WORK TO COMPLETE
Review the material line by line. Identify and copy every line that contains the string "scene".

DATA SECTION
★ ★ ★ ★

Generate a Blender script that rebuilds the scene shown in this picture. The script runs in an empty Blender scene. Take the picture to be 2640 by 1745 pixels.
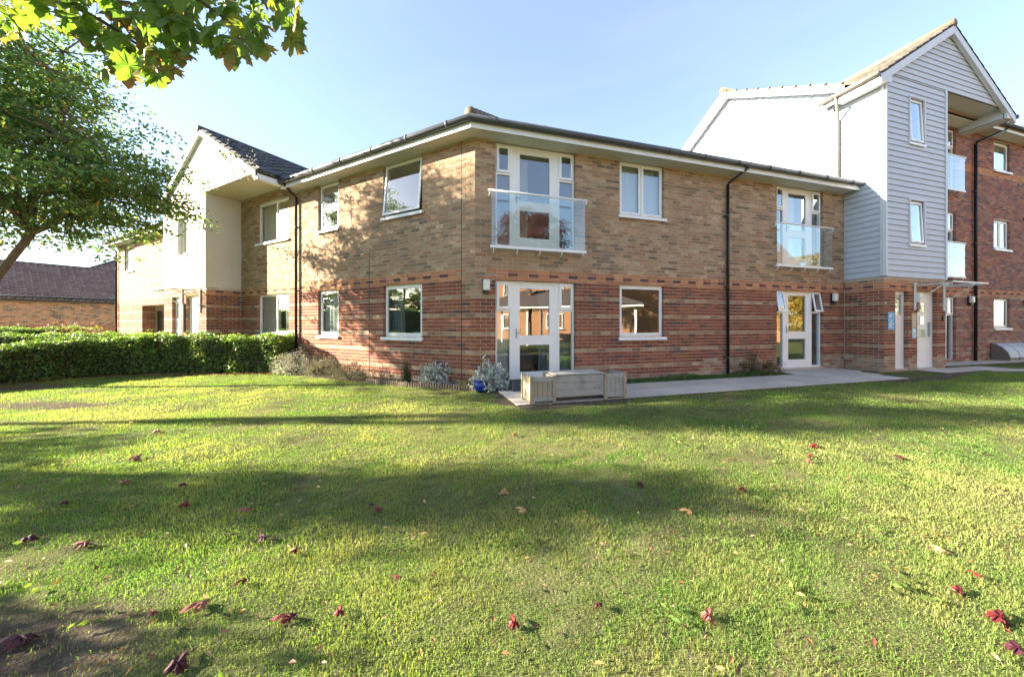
import bpy, math, random
import numpy as np
from mathutils import Vector, Matrix
random.seed(7); rng = np.random.default_rng(7)
S = bpy.context.scene
# ---------------------------------------------------------------- camera, light, exposure
EYE = 1.22
cam = bpy.data.cameras.new('camera'); co = bpy.data.objects.new('camera', cam); S.collection.objects.link(co)
co.location = (0, 0, EYE); co.rotation_euler = (math.radians(90), 0, 0)
cam.sensor_width = 36; cam.lens = 12.314; cam.shift_y = -0.01307; cam.clip_start = 0.05; cam.clip_end = 2000
S.camera = co
SUN_AZ, SUN_EL = 267.0, 19.3          # clockwise from +Y
w = bpy.data.worlds.new('World'); S.world = w; w.use_nodes = True
nt = w.node_tree; bg = nt.nodes['Background']
sky = nt.nodes.new('ShaderNodeTexSky'); sky.sky_type = 'NISHITA'; sky.sun_disc = False
sky.sun_elevation = math.radians(SUN_EL); sky.sun_rotation = math.radians(SUN_AZ)
sky.air_density = 1.0; sky.dust_density = 0.4; sky.ozone_density = 1.2
# thin cirrus mixed over the sky by direction
tc = nt.nodes.new('ShaderNodeTexCoord'); mp = nt.nodes.new('ShaderNodeMapping'); mp.inputs['Scale'].default_value = (1.6, 3.0, 6.5)
mp.inputs['Rotation'].default_value = (0.2, 0.45, 0.3)
nz = nt.nodes.new('ShaderNodeTexNoise'); nz.inputs['Scale'].default_value = 1.3; nz.inputs['Detail'].default_value = 7; nz.inputs['Distortion'].default_value = 0.6
rp = nt.nodes.new('ShaderNodeValToRGB'); rp.color_ramp.elements[0].position = 0.48; rp.color_ramp.elements[0].color = (0.15, 0.15, 0.15, 1); rp.color_ramp.elements[1].position = 0.80
rp.color_ramp.elements[1].color = (0.20, 0.20, 0.20, 1)
mx = nt.nodes.new('ShaderNodeMix'); mx.data_type = 'RGBA'
mx.inputs['B'].default_value = (3.7, 4.1, 5.7, 1)
nt.links.new(tc.outputs['Generated'], mp.inputs['Vector']); nt.links.new(mp.outputs['Vector'], nz.inputs['Vector'])
nt.links.new(nz.outputs['Fac'], rp.inputs['Fac']); nt.links.new(rp.outputs['Color'], mx.inputs['Factor'])
nt.links.new(sky.outputs['Color'], mx.inputs['A']); nt.links.new(mx.outputs['Result'], bg.inputs['Color'])
bg.inputs['Strength'].default_value = 0.06
sl = bpy.data.lights.new('sun', 'SUN'); sl.energy = 5.0; sl.angle = math.radians(0.6); sl.color = (1.0, 0.87, 0.67)
so = bpy.data.objects.new('sun', sl); S.collection.objects.link(so)
az, el = math.radians(SUN_AZ), math.radians(SUN_EL)
sd = Vector((math.sin(az)*math.cos(el), math.cos(az)*math.cos(el), math.sin(el)))
so.rotation_euler = sd.to_track_quat('Z', 'Y').to_euler(); so.location = (-12, 0, 14)
vs = S.view_settings; vs.view_transform = 'Standard'; vs.look = 'None'; vs.gamma = 1; vs.use_curve_mapping = False; vs.exposure = 2.75
S.cycles.max_bounces = 7; S.cycles.transparent_max_bounces = 16; S.cycles.diffuse_bounces = 4; S.cycles.glossy_bounces = 3
S.cycles.caustics_reflective = False; S.cycles.caustics_refractive = False
S.cycles.sample_clamp_indirect = 6

# ---------------------------------------------------------------- materials
def mat(name, col=(.5, .5, .5), rough=.7, attr=False, noise=None, bump=None, metal=0, spec=.5, transl=0, stain=None, sheen=0):
    m = bpy.data.materials.new(name); m.use_nodes = True; t = m.node_tree; b = t.nodes['Principled BSDF']
    b.inputs['Roughness'].default_value = rough; b.inputs['Metallic'].default_value = metal
    b.inputs['Specular IOR Level'].default_value = spec
    N = t.nodes.new; L = t.links.new
    g = N('ShaderNodeTexCoord').outputs['Object']
    if attr:
        a = N('ShaderNodeAttribute'); a.attribute_name = 'Col'; c = a.outputs['Color']
    else:
        r = N('ShaderNodeRGB'); r.outputs[0].default_value = (*col, 1); c = r.outputs[0]
    if noise:                                   # (scale, amount) multiplies brightness around 1
        for sc, am in (noise if isinstance(noise, list) else [noise]):
            n = N('ShaderNodeTexNoise'); n.inputs['Scale'].default_value = sc; n.inputs['Detail'].default_value = 6; n.inputs['Roughness'].default_value = .65
            L(g, n.inputs['Vector'])
            mr = N('ShaderNodeMapRange'); mr.inputs['From Min'].default_value = .25; mr.inputs['From Max'].default_value = .75
            mr.inputs['To Min'].default_value = 1-am; mr.inputs['To Max'].default_value = 1+am
            L(n.outputs['Fac'], mr.inputs['Value'])
            v = N('ShaderNodeVectorMath'); v.operation = 'SCALE'; L(c, v.inputs[0]); L(mr.outputs['Result'], v.inputs['Scale']); c = v.outputs[0]
    if stain:                                   # (scale vec, colour, threshold, strength)
        sv, sc, th, st = stain
        mpn = N('ShaderNodeMapping'); mpn.inputs['Scale'].default_value = sv; L(g, mpn.inputs['Vector'])
        n = N('ShaderNodeTexNoise'); n.inputs['Scale'].default_value = 1; n.inputs['Detail'].default_value = 7; n.inputs['Roughness'].default_value = .7; L(mpn.outputs[0], n.inputs['Vector'])
        mr = N('ShaderNodeMapRange'); mr.inputs['From Min'].default_value = th; mr.inputs['From Max'].default_value = th+.22; mr.inputs['To Max'].default_value = st
        L(n.outputs['Fac'], mr.inputs['Value'])
        x = N('ShaderNodeMix'); x.data_type = 'RGBA'; x.inputs['B'].default_value = (*sc, 1); L(mr.outputs['Result'], x.inputs['Factor']); L(c, x.inputs['A']); c = x.outputs['Result']
    L(c, b.inputs['Base Color'])
    if bump:
        n = N('ShaderNodeTexNoise'); n.inputs['Scale'].default_value = bump[0]; n.inputs['Detail'].default_value = 5; L(g, n.inputs['Vector'])
        bp = N('ShaderNodeBump'); bp.inputs['Strength'].default_value = bump[1]; bp.inputs['Distance'].default_value = bump[2] if len(bump) > 2 else .01
        L(n.outputs['Fac'], bp.inputs['Height']); L(bp.outputs['Normal'], b.inputs['Normal'])
    if transl:
        tr = N('ShaderNodeBsdfTranslucent'); v = N('ShaderNodeVectorMath'); v.operation = 'MULTIPLY'; v.inputs[1].default_value = (1.5, 1.5, .7)
        L(c, v.inputs[0]); L(v.outputs[0], tr.inputs['Color'])
        ms = N('ShaderNodeMixShader'); ms.inputs[0].default_value = transl; L(b.outputs[0], ms.inputs[1]); L(tr.outputs[0], ms.inputs[2])
        L(ms.outputs[0], t.nodes['Material Output'].inputs['Surface'])
    return m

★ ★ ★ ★

ANSWER BELOW
Generate a Blender script that rebuilds the scene shown in this picture. The script runs in an empty Blender scene. Take the picture to be 2640 by 1745 pixels.
S = bpy.context.scene